In its meeting of March 27, 2006, the Board of the National Bank of Romania (NBR) has decided the following:
- to maintain the monetary policy rate at 8.5 percent per annum;
- to continue to significantly sterilize excess liquidity via open-market operations.
The NBR Board reaffirms that it is ready to use the entire available array of instruments to ensure the achievement of its medium-term disinflation goal and consolidate the European Union convergence process.
The analysis of recent developments in macroeconomic and monetary indicators and of their prospects shows the disinflation process is in line with the forecast trajectory, with annual consumer price inflation remaining above the target band (plus/minus one percentage point around the 5 percent target).

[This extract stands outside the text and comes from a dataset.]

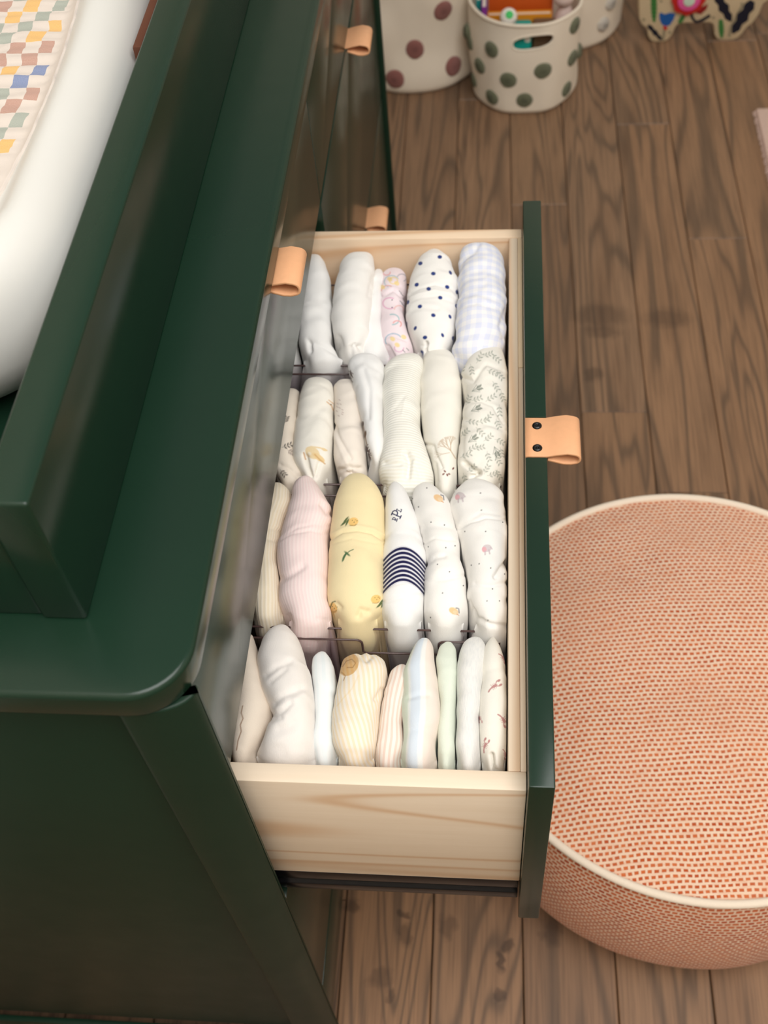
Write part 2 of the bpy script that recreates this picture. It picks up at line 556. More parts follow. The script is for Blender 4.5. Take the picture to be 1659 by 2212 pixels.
box('box_back', -0.36, -0.348, 0.3235, 0.8775, 0.497, BT - .001, m_pine_y, od, 0.001)
box('box_bottom', -0.348, 0.013, 0.3235, 0.8775, 0.5035, 0.509, m_pine_y, od, 0.0005)
# black runners under the box
for ya, yb, dd in ((0.3100, 0.3260, 1), (0.8740, 0.8900, -1)):
    yo = ya if dd > 0 else yb
    P = [(yo, .4960), (yo, .4800), (yo + dd * .003, .4770), (yo + dd * .003, .4720), (yo - dd * .0005, .4690), (yo - dd * .0005, .4570),
         (yo + dd * .014, .4570), (yo + dd * .014, .4960)]
    rl = bm_obj('runner', prism_bm(P, 'x', -0.60, PX0 - .0012, 0.0008, 2), m_black, od, angle=35)
    rl['label'] = 'black metal drawer runner'


# ------------------------------------------------------------------ changing topper on the dresser
TZ0, TZ1 = TOPZ + .0003, 0.966
topper = thing('changing_topper', (-0.42, 0.8, TOPZ), 'dark green open tray frame standing on top of the dresser', 'changing tray')
box('front_board', -0.2545, -0.2285, 0.324, 1.34, TZ0, TZ1, m_green, topper, 0.0022, 3)
box('back_board', -0.6450, -0.6200, 0.324, 1.34, TZ0, TZ1, m_green, topper, 0.0022, 3)
box('end_board', -0.6195, -0.2552, 0.3265, 0.351, TZ0, TZ1 - .030, m_green, topper, 0.0022, 3)
box('end_board', -0.6195, -0.2552, 1.313, 1.338, TZ0, TZ1 - .030, m_green, topper, 0.0022, 3)

m_padw = mat_simple('white_foam_skin', lin((216, 215, 210)), 0.42, 0.4, 30, 0.03, 0.015)
PXA, PXB, PYA, PYB, PRAD = -0.6150, -0.2580, 0.448, 1.255, 0.110


def pad_d(x, y):
    """distance inside the pad outline (rounded rectangle with a waist)"""
    waist = 0.030 * np.exp(-((y - 1.0) / 0.17) ** 2)
    hx = (PXB - PXA) / 2 - waist; hy = (PYB - PYA) / 2
    qx = np.abs(x - (PXA + PXB) / 2) - (hx - PRAD); qy = np.abs(y - (PYA + PYB) / 2) - (hy - PRAD)
    return -(np.hypot(np.maximum(qx, 0), np.maximum(qy, 0)) + np.minimum(np.maximum(qx, qy), 0) - PRAD)


def pad_h(d):
    """top height above the tray as a function of distance from the edge"""
    d = np.maximum(d, 0)
    up = 0.060 + 0.058 * np.sqrt(np.clip(1 - ((0.034 - np.minimum(d, 0.034)) / 0.034) ** 2, 0, 1))
    t = np.clip((d - 0.034) / 0.030, 0, 1); t = t * t * (3 - 2 * t)
    return TOPZ + up - 0.024 * t


def build_pad():
    # concentric rings from the outline inwards
    n = 220; th = np.linspace(0, 2 * np.pi, n, endpoint=False)
    cx, cy = (PXA + PXB) / 2, (PYA + PYB) / 2
    dirx, diry = np.cos(th), np.sin(th)
    # ray-march outline
    lo = np.zeros(n); hi = np.full(n, 0.7)
    # scaled direction so rings follow the long shape
    ex, ey = 0.178 * dirx, 0.4265 * diry
    hi = np.full(n, 2.0)
    for _ in range(40):
        mid = (lo + hi) / 2; inside = pad_d(cx + ex * mid, cy + ey * mid) > 0
        lo = np.where(inside, mid, lo); hi = np.where(inside, hi, mid)
    bx, by = cx + ex * lo, cy + ey * lo
    V = []
    tx, ty = np.roll(bx, -1) - np.roll(bx, 1), np.roll(by, -1) - np.roll(by, 1); tl = np.hypot(tx, ty); ox, oy = ty / tl, -tx / tl
    for z, d in ((0.001, 0.040), (0.006, 0.030), (0.014, 0.020), (0.026, 0.010), (0.038, 0.004), (0.050, 0.0005)):
        V.append(np.stack([bx - ox * d, by - oy * d, np.full(n, TOPZ + z)], 1))
    ks = np.concatenate([1 - np.array([0.0005, .003, .008, .015, .025, .04, .06, .08, .1, .12, .14, .16, .18, .2, .22, .24, .26, .28, .3, .33, .36, .4, .44]), np.linspace(.5, .02, 14)])
    for k in ks:
        x, y = cx + (bx - cx) * k, cy + (by - cy) * k
        V.append(np.stack([x, y, pad_h(pad_d(x, y))], 1))
    F = grid_faces(len(V), n, True).tolist(); F.append([(len(V) - 1) * n + i for i in range(n)]); F.append(list(range(n))[::-1])
    return np.concatenate(V), F


V, F = build_pad()
pad = obj('changing_pad', V, F, m_padw, smooth=True)
tag(pad, 'smooth white foam changing pad with raised rim inside the green tray', 'changing pad')


def mat_blanket():
    n = N('checked_muslin')
    uv = n.n('ShaderNodeTexCoord').outputs['UV']
    wob = n.noise(uv, 60, 2); wv = n.n('ShaderNodeCombineXYZ'); n.l(n.math('MULTIPLY_ADD', wob, .003, -.0015), wv.inputs[0]); n.l(n.math('MULTIPLY_ADD', n.noise(n.vmath('ADD', uv, (3, 5, 0)).outputs[0], 60, 2), .004, -.002), wv.inputs[1])
    p = n.vmath('ADD', uv, wv.outputs[0]).outputs[0]
    sc = n.vmath('MULTIPLY', p, (1 / .0120, 1 / .0150, 0)).outputs[0]
    fl = n.vmath('FLOOR', sc).outputs[0]
    sep = n.n('ShaderNodeSeparateXYZ'); n.l(fl, sep.inputs[0])
    par = n.math('MODULO', n.math('ADD', n.math('ADD', sep.outputs[0], sep.outputs[1]), 2000), 2.0)
    row = n.math('ADD', sep.outputs[1], n.math('FLOOR', n.math('MULTIPLY', sep.outputs[0], 0.5)))
    idx = n.math('DIVIDE', n.math('MODULO', n.math('ADD', row, 1001.5), 10.0), 10.0)
    YE, MA, GR, BL = L4((226, 174, 84)), L4((178, 132, 116)), L4((150, 160, 150)), L4((98, 122, 170))
    col = n.ramp(idx, [(k / 10, c_) for k, c_ in enumerate((YE, MA, MA, YE, GR, GR, YE, MA, GR, BL))], 'CONSTANT')
    thr = n.noise(n.vmath('MULTIPLY', uv, (2500, 900, 0)).outputs[0], 1, 2)
    col = n.mix(n.math('MULTIPLY', thr, 0.35), col, L4((232, 222, 210)))
    base = L4((216, 205, 195))
    # hem: plain border towards the drawer side
    su = n.n('ShaderNodeSeparateXYZ'); n.l(uv, su.inputs[0])
    body = n.math('GREATER_THAN', su.outputs[0], 0.0140)
    f = n.math('MULTIPLY', n.math('GREATER_THAN', par, 0.5), body)
    c = n.mix(f, base, col)
    n.bump(n.noise(n.vmath('MULTIPLY', uv, (1500, 1500, 0)).outputs[0], 1, 2), 0.25, 0.0004)
    return n.set(c, 0.9, 0.2, sheen=0.1)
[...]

In February 2006, year-on-year inflation rate dropped to 8.49 percent from 8.89 percent in the previous month, helped by tight monetary conditions.
In the financial area, broad money saw robust year-on-year growth amid an accelerated rise in demand deposits, while non-government credit expansion continued, supported by a faster increase in leu-denominated loans. It is worth noting that the monetary policy and prudential measures taken by the NBR last year have triggered a deceleration in the dynamics of foreign-currency denominated loans, which accounted for 52.3 percent of total non-government credit in January 2006 versus about 60 percent in the similar period of 2005.
The comprehensive set of measures aimed at tightening monetary conditions which was adopted by the NBR in February 2006 has led to an increase in the effective sterilization rate (to marginally above 8 percent from 6.72 percent in January 2006). Banks' deposit rates for non-bank customers have picked up slightly while lending rates have slipped further against the background of heightened bank competition for market shares.
In this context, the NBR Board believes that, at least in the short run, persistent domestic demand pressures as well as potential supply-side shocks (administered price adjustments and changes in excise duties regime) call for a more restrictive monetary policy stance.
The adequate control of liquidity via open-market operations will trigger a rise in the effective sterilization rate towards 8.5 percent. Meanwhile, the increase in the minimum reserve requirements on foreign exchange-denominated liabilities of credit institutions to 40 percent from 35 percent (starting with the March 24 - April 23, 2006 maintenance period) will make its effect manifest in the upcoming period. In this context, the monetary policy stance is set to tighten further.
In light of the available data, the NBR Board has decided to maintain the monetary policy rate at 8.5 percent per annum and to continue to significantly sterilize excess liquidity via open-market operations.
The NBR Board reaffirms its readiness to use the entire available array of instruments to counter inflationary pressures and maintain disinflation on the projected trajectory, counting also on the support of other components of the macroeconomic policy mix.
According to the announced calendar, the next NBR Board meeting dedicated to monetary policy issues is scheduled for May 11, 2006, when a new quarterly Inflation Report is to be analyzed.